Une majorité ne prévoit plus qu’une hausse intervenant fin 2016. De plus, en attendant que les taux de changes se rééquilibrent durablement, le maintien du dollar sur ces niveaux, a le mérite de mettre un terme à deux grosses sources d’instabilité.

Les matières premières se reprennent

Ce dollar plus faible que prévu provoque des arbitrages positifs pour les matières premières. Les acheteurs de minerais ou de pétrole peuvent plus facilement stocker sur des cours plus avantageux du fait de la relative faiblesse de la monnaie de référence.

Ainsi, que ce soit les minerais ou le pétrole, on assiste à un rebond impressionnant depuis le début de l’année, qui devrait continuer à bénéficier de cet effet dollar.

De plus, le réajustement du dollar permet aussi aux monnaies des pays émergents de rebondir.
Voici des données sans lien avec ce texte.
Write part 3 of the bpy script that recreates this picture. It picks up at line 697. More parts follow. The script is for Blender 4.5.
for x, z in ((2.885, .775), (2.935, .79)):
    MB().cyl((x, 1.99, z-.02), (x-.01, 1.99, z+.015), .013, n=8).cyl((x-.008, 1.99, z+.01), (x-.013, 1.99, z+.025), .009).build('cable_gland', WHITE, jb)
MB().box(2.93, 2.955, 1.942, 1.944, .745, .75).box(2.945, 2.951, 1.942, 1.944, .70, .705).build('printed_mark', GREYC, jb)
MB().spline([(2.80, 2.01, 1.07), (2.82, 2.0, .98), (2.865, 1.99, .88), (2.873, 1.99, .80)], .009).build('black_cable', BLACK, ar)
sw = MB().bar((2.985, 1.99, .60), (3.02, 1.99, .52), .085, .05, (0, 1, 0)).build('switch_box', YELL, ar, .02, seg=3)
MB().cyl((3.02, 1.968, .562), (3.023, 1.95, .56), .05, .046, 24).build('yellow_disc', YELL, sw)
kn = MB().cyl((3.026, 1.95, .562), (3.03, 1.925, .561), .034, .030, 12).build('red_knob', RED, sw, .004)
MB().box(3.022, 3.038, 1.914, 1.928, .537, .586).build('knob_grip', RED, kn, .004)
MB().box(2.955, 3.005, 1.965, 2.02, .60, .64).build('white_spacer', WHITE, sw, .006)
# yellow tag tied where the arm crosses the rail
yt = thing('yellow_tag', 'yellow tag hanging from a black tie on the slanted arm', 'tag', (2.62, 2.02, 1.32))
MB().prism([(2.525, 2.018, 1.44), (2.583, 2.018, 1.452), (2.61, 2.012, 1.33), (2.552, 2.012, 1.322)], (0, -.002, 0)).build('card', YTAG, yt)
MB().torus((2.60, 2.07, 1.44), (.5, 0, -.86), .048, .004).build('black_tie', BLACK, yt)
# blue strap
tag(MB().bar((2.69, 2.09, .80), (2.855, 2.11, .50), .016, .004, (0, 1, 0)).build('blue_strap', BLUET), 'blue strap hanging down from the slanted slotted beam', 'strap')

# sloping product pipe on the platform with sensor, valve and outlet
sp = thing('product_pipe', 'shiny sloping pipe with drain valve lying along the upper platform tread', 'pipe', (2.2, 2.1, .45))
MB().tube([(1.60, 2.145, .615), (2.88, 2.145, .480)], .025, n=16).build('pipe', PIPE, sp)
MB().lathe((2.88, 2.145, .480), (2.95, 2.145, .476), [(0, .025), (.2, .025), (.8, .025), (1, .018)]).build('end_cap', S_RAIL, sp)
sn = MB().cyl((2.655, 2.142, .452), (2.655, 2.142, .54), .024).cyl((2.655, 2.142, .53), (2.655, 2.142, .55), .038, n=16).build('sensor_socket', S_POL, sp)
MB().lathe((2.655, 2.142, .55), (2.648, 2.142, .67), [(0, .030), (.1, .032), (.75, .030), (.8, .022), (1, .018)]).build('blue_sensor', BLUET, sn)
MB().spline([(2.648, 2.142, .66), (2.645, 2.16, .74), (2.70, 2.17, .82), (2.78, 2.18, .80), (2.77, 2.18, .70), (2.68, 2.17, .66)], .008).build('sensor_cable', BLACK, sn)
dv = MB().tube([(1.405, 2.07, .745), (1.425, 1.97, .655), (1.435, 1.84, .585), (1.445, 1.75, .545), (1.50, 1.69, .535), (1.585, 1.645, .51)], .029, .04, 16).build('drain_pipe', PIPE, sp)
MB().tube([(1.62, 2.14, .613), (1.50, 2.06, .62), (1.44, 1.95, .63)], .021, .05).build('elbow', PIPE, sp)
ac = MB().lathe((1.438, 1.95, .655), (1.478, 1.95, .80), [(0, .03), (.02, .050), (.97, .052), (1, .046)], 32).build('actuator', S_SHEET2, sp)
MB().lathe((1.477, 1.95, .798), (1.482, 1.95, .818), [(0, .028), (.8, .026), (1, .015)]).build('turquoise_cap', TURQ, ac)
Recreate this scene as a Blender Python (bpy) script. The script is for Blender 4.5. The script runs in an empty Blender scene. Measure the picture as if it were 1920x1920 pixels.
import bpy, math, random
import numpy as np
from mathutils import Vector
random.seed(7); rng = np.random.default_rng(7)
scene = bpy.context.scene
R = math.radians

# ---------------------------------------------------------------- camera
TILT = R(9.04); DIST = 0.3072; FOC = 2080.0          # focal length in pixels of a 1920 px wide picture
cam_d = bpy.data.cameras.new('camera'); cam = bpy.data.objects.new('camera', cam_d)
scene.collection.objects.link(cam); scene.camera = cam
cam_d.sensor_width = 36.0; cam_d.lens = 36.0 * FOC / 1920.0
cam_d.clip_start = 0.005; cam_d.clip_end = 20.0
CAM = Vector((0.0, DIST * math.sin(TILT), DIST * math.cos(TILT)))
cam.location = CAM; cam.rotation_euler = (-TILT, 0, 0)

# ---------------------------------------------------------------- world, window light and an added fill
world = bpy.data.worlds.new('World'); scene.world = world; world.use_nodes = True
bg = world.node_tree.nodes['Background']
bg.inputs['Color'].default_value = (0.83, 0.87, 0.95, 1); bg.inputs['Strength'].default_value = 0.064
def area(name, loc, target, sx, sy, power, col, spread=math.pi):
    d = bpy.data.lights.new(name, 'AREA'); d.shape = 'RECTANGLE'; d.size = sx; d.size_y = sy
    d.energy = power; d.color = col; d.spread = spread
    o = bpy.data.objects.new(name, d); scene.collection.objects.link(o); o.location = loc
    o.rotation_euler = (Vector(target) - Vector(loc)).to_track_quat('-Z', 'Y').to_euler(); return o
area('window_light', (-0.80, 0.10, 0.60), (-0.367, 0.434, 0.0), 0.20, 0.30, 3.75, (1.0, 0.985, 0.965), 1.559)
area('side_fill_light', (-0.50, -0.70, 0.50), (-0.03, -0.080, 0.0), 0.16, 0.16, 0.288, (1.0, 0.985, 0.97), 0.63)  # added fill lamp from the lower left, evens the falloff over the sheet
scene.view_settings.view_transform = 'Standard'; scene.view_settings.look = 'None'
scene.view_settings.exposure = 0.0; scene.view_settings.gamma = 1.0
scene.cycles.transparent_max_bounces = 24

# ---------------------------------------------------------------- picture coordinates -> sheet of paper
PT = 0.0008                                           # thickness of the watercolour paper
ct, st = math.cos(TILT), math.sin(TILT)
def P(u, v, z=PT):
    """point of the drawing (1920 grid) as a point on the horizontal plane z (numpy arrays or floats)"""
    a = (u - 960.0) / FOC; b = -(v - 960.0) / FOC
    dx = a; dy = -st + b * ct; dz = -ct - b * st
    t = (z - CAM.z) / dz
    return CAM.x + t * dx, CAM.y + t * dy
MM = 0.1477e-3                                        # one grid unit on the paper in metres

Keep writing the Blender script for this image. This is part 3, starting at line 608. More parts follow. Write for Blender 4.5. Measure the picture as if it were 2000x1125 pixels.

Ces derniers bénéficient ainsi d’entrées de capitaux massives. Sur le mois de mars, ils ont engrangé 36,8 milliards de dollars. Du jamais vu depuis pas loin de deux ans.

Alors que les marchés s’inquiétaient de la faiblesse du dollar, voilà que Janet Yellen les a peut-être convaincus, sur le long terme, que la doctrine de FED est la bonne. Des équilibres subtils à trouver, mais qui occasionnent, encore ce mercredi 30 mars, des arbitrages finalement très positifs pour l’ensemble du monde financier.